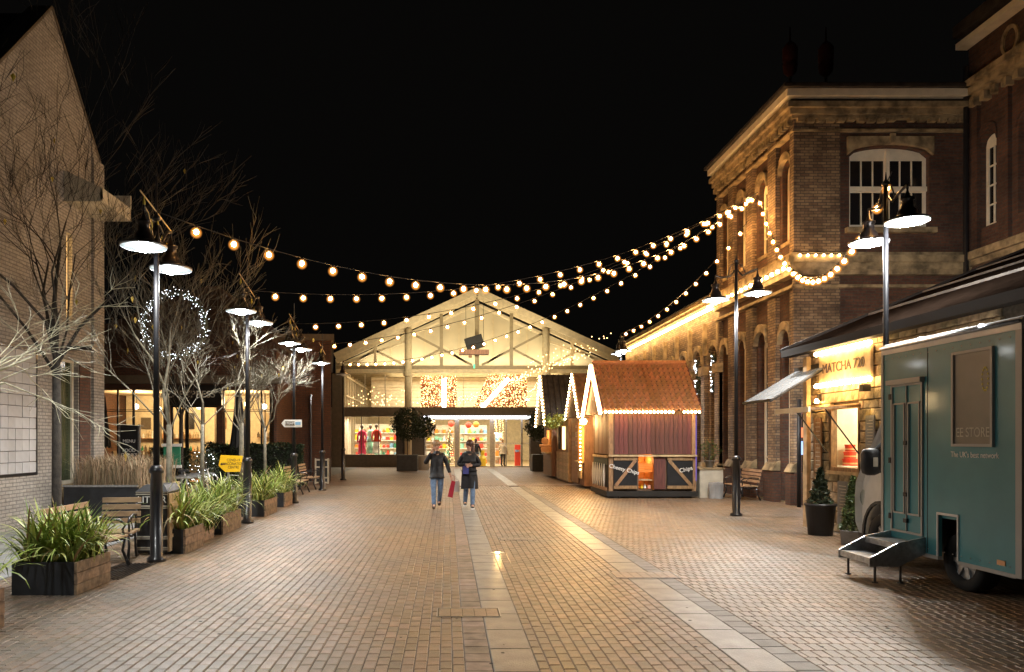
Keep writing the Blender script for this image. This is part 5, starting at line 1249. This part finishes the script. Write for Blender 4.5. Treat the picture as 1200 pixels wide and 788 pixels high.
# ================================================================= BENCHES
def bench(label, x, y, L_, rz, group='slatted benches with black iron ends'):
    t=T('bench',label,'bench',(0,0,0),group)          # local: length along Y, faces +X, back at x=0
    for s in (-1,1):
        yy=s*(L_/2-.06)
        m=MB(); m.tube([(.06,yy,.40),(0.02,yy,.55),(-.06,yy,.86)],[.018,.016,.014],6); m.tube([(.5,yy,.40),(.46,yy,.22),(.55,yy,.02)],[.02,.018,.025],6); m.tube([(.08,yy,.40),(.06,yy,.2),(-.03,yy,.02)],[.02,.018,.025],6)
        m.tube([(.05,yy,.38),(.28,yy,.34),(.5,yy,.38)],[.018]*3,6); m.tube([(0,yy,.62),(.2,yy,.64),(.42,yy,.62),(.5,yy,.56),(.46,yy,.5),(.48,yy,.4)],[.018,.018,.02,.018,.016,.016],6)
        m.tube([(.2,yy,.38),(.28,yy,.5),(.36,yy,.56),(.3,yy,.6)],[.01]*4,5); m.build('iron_end','black_metal',t,True)
    for i in range(5): x_=.06+i*.095; MB().box(x_,x_+.07,-L_/2,L_/2,.40-.01*(i==0),.425).build('seat_slat','bench_wood',t)
    for i in range(4):
        z=.5+i*.098; xx=.03-.09*(z-.45)/.4
        MB().box(xx,xx+.022,-L_/2,L_/2,z,z+.07).build('back_slat','bench_wood',t)
    t.location=(x,y,0); t.rotation_euler=(0,0,rz); return t
b0=bench('bench nearest the camera on the left, half hidden by planter leaves',-4.8,9.35,1.15,0)
def bcopy(label,x,y,rz):
    c=dup(b0); c['label']=label; c.location=(x,y,0); c.rotation_euler=(0,0,rz); return c
bench('short bench directly in front of the litter bin, facing the camera',-4.68,10.6,.52,-PI/2+.2)
bcopy('far left bench under the arrow sign, nearer of that pair',-4.95,23.0,0)
bcopy('far left bench by the slatted bin, farther of that pair',-4.95,25.2,0)
bench('bench on the right between the white counter and the dark lamp post',8.55,20.9,1.3,PI)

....

__Task directions__
Copy each line in full and exactly, omitting any picture.

__Result of the task__
Keep writing the Blender script for this image. This is part 5, starting at line 1249. This part finishes the script. Write for Blender 4.5. Treat the picture as 1200 pixels wide and 788 pixels high.
# ================================================================= BENCHES
def bench(label, x, y, L_, rz, group='slatted benches with black iron ends'):
    t=T('bench',label,'bench',(0,0,0),group)          # local: length along Y, faces +X, back at x=0
    for s in (-1,1):
        yy=s*(L_/2-.06)
        m=MB(); m.tube([(.06,yy,.40),(0.02,yy,.55),(-.06,yy,.86)],[.018,.016,.014],6); m.tube([(.5,yy,.40),(.46,yy,.22),(.55,yy,.02)],[.02,.018,.025],6); m.tube([(.08,yy,.40),(.06,yy,.2),(-.03,yy,.02)],[.02,.018,.025],6)
        m.tube([(.05,yy,.38),(.28,yy,.34),(.5,yy,.38)],[.018]*3,6); m.tube([(0,yy,.62),(.2,yy,.64),(.42,yy,.62),(.5,yy,.56),(.46,yy,.5),(.48,yy,.4)],[.018,.018,.02,.018,.016,.016],6)
        m.tube([(.2,yy,.38),(.28,yy,.5),(.36,yy,.56),(.3,yy,.6)],[.01]*4,5); m.build('iron_end','black_metal',t,True)
    for i in range(5): x_=.06+i*.095; MB().box(x_,x_+.07,-L_/2,L_/2,.40-.01*(i==0),.425).build('seat_slat','bench_wood',t)
    for i in range(4):
        z=.5+i*.098; xx=.03-.09*(z-.45)/.4
        MB().box(xx,xx+.022,-L_/2,L_/2,z,z+.07).build('back_slat','bench_wood',t)
    t.location=(x,y,0); t.rotation_euler=(0,0,rz); return t
b0=bench('bench nearest the camera on the left, half hidden by planter leaves',-4.8,9.35,1.15,0)
def bcopy(label,x,y,rz):
    c=dup(b0); c['label']=label; c.location=(x,y,0); c.rotation_euler=(0,0,rz); return c
bench('short bench directly in front of the litter bin, facing the camera',-4.68,10.6,.52,-PI/2+.2)
bcopy('far left bench under the arrow sign, nearer of that pair',-4.95,23.0,0)
bcopy('far left bench by the slatted bin, farther of that pair',-4.95,25.2,0)
bench('bench on the right between the white counter and the dark lamp post',8.55,20.9,1.3,PI)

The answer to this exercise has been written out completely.